On 24 May 2004, a fire in a storage warehouse destroyed many works from the Saatchi collection including Hell. The brothers subsequently made a very similar, though more extensive, work called Fucking Hell.

In 2006, the journalist Lynn Barber claimed that she had received a death threat from the brothers, following conducting an interview with them.

     In 2007, they were criticised by journalist Johann Hari for adopting an anti-Enlightenment philosophy, and for Jake Chapman saying that the boys who murdered Liverpool toddler James Bulger performed “a good social service”. Jake Chapman responded by calling Johann Hari “fat-faced ugly [and] four-eyed” and “a fascist”, and claimed the Bulger quote and others had been “stripped from the serious debate in which they belong”. This followed a public media brawl between Jake Chapman and journalist Carole Cadwalladr in The Observer and on the internet the previous year. Cadwalladr told readers that Chapman threw her out of their studio. Jake publicly replied, “You may grace your readers with the meek tones of plum-mouthed middle englanders, but don’t send them round to my studio I’ll make [...] mince meat out of them, ha ha ha.”

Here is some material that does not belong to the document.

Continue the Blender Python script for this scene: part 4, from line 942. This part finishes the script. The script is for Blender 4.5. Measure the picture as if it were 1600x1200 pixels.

It was announced in December 2007 that the brothers would play Big Brother during 2008′s Big Brother: Celebrity Hijack. They had to pull out for undisclosed reasons.

In May 2008 the White Cube gallery exhibited 13 apparently authenticated watercolours painted by Adolf Hitler, to which the brothers had added hippie motifs. Jake Chapman described most of the dictator’s works as ‘awful landscapes’ which they had ‘prettified’. Also included in the exhibition was Fucking Hell, the (somewhat altered) remake of Hell, and a series of doctored eighteenth and nineteenth century-style aristocratic portraits in oils.

On October 1, 2010, in an open letter to the British Government’s culture secretary Jeremy Hunt—co-signed by a further 27 previous Turner prize nominees, and 19 winners—the brothers opposed any future cuts in public funding for the arts. In the letter the cosignatories described the arts in Britain as a “remarkable and fertile landscape of culture and creativity.”